◆ **Work required**
Look through the records that follow. Copy every line containing the word "sheet".
** START OF Provided records **
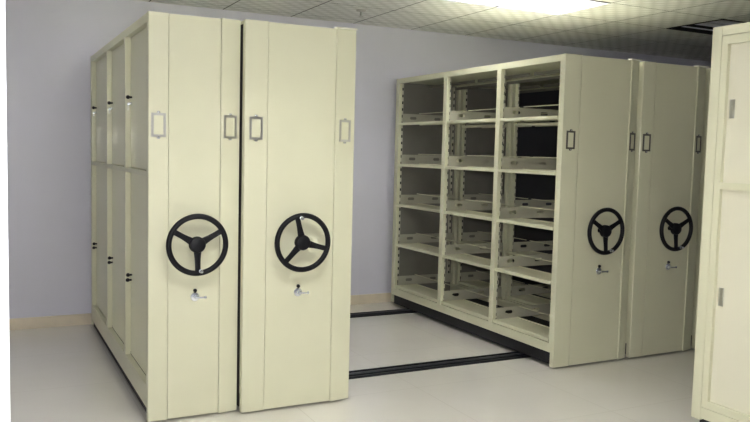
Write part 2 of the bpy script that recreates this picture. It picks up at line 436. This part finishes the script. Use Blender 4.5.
yB = -.056
A = thing('mobile_shelving', 'leftmost cream shelving unit, narrow end panel, closed doors with small locks on its side', 'shelving unit', (0, -.005, 0), 'mobile shelving units')
end_panel(A, .471, .099, .104, False, 30, 276, tone='nickel')
door_body(A, .471, 'door')
B = thing('mobile_shelving', 'wide cream shelving unit whose handwheel has a spoke pointing up, beside the empty rail aisle', 'shelving unit', (.480, yB, 0), 'mobile shelving units')
end_panel(B, .636, .125, .121, True, 105, 97, tone='nickel', wx=-.006)
def shifted(root, dy): return root
open_body(B, .636)
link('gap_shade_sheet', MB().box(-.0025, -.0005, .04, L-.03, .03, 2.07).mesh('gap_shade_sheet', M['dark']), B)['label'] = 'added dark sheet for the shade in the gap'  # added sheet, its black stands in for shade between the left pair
C_ = thing('mobile_shelving', 'cream shelving unit showing empty open shelves, with a black handwheel on its end', 'shelving unit', (2.645, 0, 0), 'mobile shelving units')
end_panel(C_, .666, .135, .092, True, 30, 285, wx=.022)
open_body(C_, .666)
D = thing('mobile_shelving', 'second cream handwheel unit right of the open shelves, partly behind the near cabinet', 'shelving unit', (3.336, 0, 0), 'mobile shelving units')
end_panel(D, .634, .115, .110, True, 30, 285, wx=.008)
open_body(D, .634)
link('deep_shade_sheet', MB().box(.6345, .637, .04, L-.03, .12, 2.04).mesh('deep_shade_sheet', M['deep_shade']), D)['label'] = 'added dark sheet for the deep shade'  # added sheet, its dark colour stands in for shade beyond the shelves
Fu = thing('mobile_shelving', 'cream shelving unit seen only as a sliver between the last handwheel unit and near cabinet', 'shelving unit', (3.996, 0, 0), 'mobile shelving units')
end_panel(Fu, .634, .105, .092, False, None, None)
open_body(Fu, .634)

# near right cabinet, its row runs towards the camera
E = thing('sliding_door_cabinet', 'near cream cabinet cut by the right edge, two tiers of doors with slim pulls', 'cabinet', (2.51, -1.248, 0))
W = .60; HE = 2.08; LE = 2.3
link('end_panel', MB().box(0, W, -.056, 0, .10, HE).mesh('cabinet_end_panel', M['cream'], bevel=.0015), E)
link('rear_panel', MB().box(0, W, -LE, -LE+.03, .10, HE).mesh('cabinet_rear_panel', M['cream']), E)
link('top_panel', MB().box(0, W, -LE+.03, -.0575, 2.034, HE).mesh('cabinet_top', M['cream']), E)
link('side_panel', MB().box(W-.012, W, -LE+.03, -.0575, .17, 2.032).mesh('cabinet_side', M['cream']), E)
link('bottom_rail', MB().box(0, W-.014, -LE+.03, -.0575, .11, .166).mesh('cabinet_bottom_rail', M['cream']), E)
fb = MB(); fy0, fy1 = -LE+.03, -.0575
mid_y = (fy0+fy1)/2
fb.box(.002, .036, fy0, fy1, 1.99, 2.032); fb.box(.002, .036, fy0, fy1, .168, .206); fb.box(.002, .036, fy0, fy1, 1.281, 1.314)
for a, b in ((fy1-.036, fy1), (mid_y-.02, mid_y+.02), (fy0, fy0+.036)):
    fb.box(.002, .036, a, b, .206, 1.281); fb.box(.002, .036, a, b, 1.314, 1.99)
link('door_frame', fb.mesh('door_frame', M['cream']), E)
for ya, yb in ((fy0+.036, mid_y-.02), (mid_y+.02, fy1-.036)):
    for za, zb in ((.206, 1.281), (1.314, 1.99)):
        d = link('sliding_door', MB().box(.022, .040, 0, yb-ya, 0, zb-za).mesh('sliding_door', M['doorp']), E, (0, ya, za))
        zc = (.745 if za < 1 else 1.675)-za
        pm = cached('pull', lambda: MB().box(.019, .0222, -.014, .014, -.046, .046).mesh('pull_plate', M['nickel'], bevel=.001))
        p = link('pull', pm, d, (0, yb-ya-.028, zc)); p['label'] = 'slim recessed pull'
link('plinth', MB().box(.03, W-.03, -LE+.05, -.03, 0, .10).mesh('cabinet_plinth', M['dark']), E)
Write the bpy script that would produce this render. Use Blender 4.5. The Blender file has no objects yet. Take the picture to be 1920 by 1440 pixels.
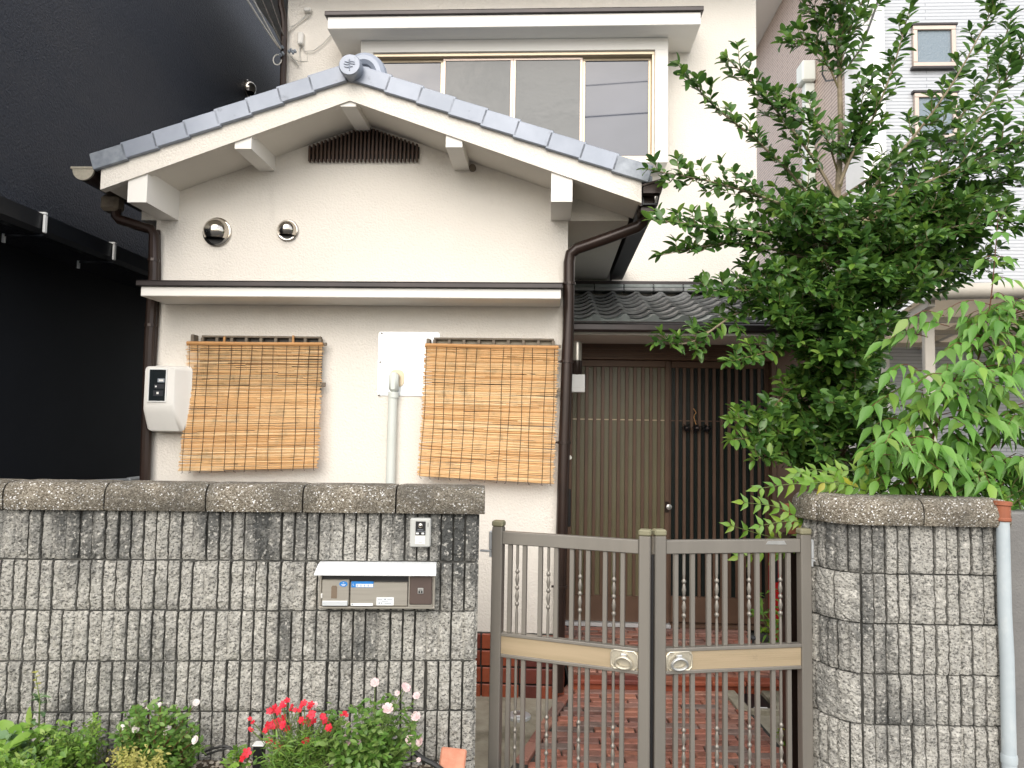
** END OF Provided records **
◆ **Output below**
link('gap_shade_sheet', MB().box(-.0025, -.0005, .04, L-.03, .03, 2.07).mesh('gap_shade_sheet', M['dark']), B)['label'] = 'added dark sheet for the shade in the gap'  # added sheet, its black stands in for shade between the left pair
link('deep_shade_sheet', MB().box(.6345, .637, .04, L-.03, .12, 2.04).mesh('deep_shade_sheet', M['deep_shade']), D)['label'] = 'added dark sheet for the deep shade'  # added sheet, its dark colour stands in for shade beyond the shelves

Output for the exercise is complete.